Renata Putzlacher-Buchta, polonistka i poetka związana z Klubem Polskim w Brnie, docenia rzeczowość współpracy z Januszem Bilskim. – Kiedy w 1997 roku zakładaliśmy POLONUS – Klub Polski w Brnie, pomocą służył nam Konsulat Generalny RP w Ostrawie – przypomina. – Przez wiele lat byłam członkinią zarządu Klubu i dziś mogę porównywać – konsul Janusz Bilski był jednym z najaktywniejszych polskich dyplomatów, często odwiedzał Brno i służył pomocą. Był bardzo konkretny, zamiast morza słów często padało pytanie: „Co trzeba zrobić?” i robił to. Pojawiał się nie tylko na ważnych imprezach, ale także na tych bardziej kameralnych. Nasz uniwersytet odwiedził po raz ostatni jesienią ub. roku w ramach spotkania przedstawicieli czeskich ośrodków polonistycznych. To zaszczyt dla mnie, że mogę mu podziękować w ten sposób w imieniu brneńskich Polaków i polonistów.
Bilski odwiedzał szkoły i koła PZKO. Bywał m.in. gościem „Dożynek Śląskich” w Gutach.

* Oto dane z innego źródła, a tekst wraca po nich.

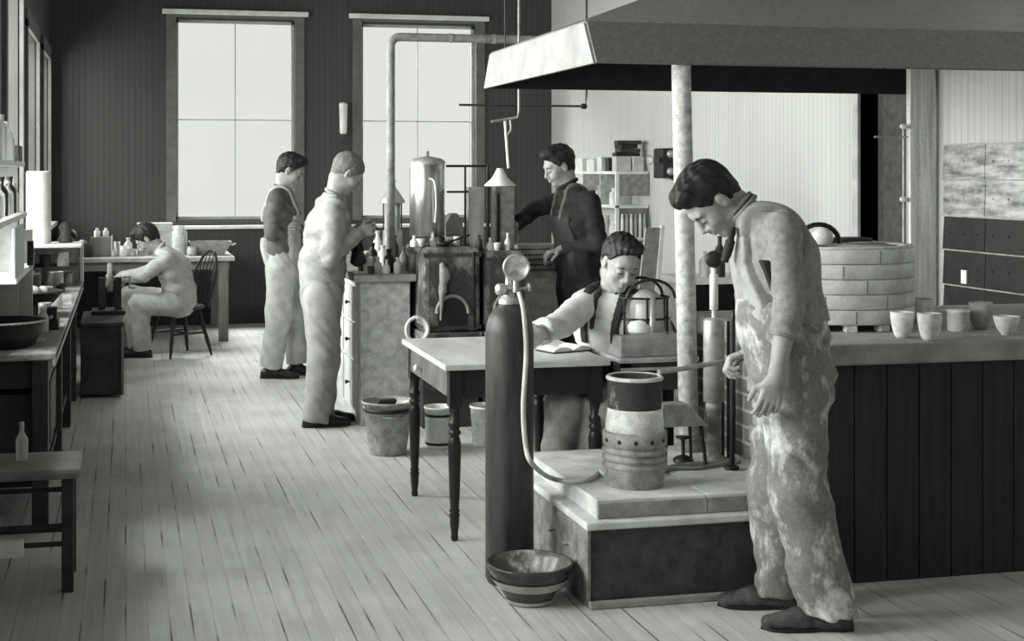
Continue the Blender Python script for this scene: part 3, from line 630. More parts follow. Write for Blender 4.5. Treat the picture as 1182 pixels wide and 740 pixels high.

– Konsul Bilski, podobnie jak jego poprzedniczka Anna Olszewska, przesunął działalność z Konsulatu w teren, do kół PZKO, szkół i innych organizacji. Troszczył się o nasze polskie środowisko na Zaolziu, kiedy zwróciliśmy się do niego z jakąś prośbą, zawsze starał się nam pomóc. Myślę, że był bardzo dobrym konsulem – podsumowuje Jan Kaleta, prezes guckiego Koła.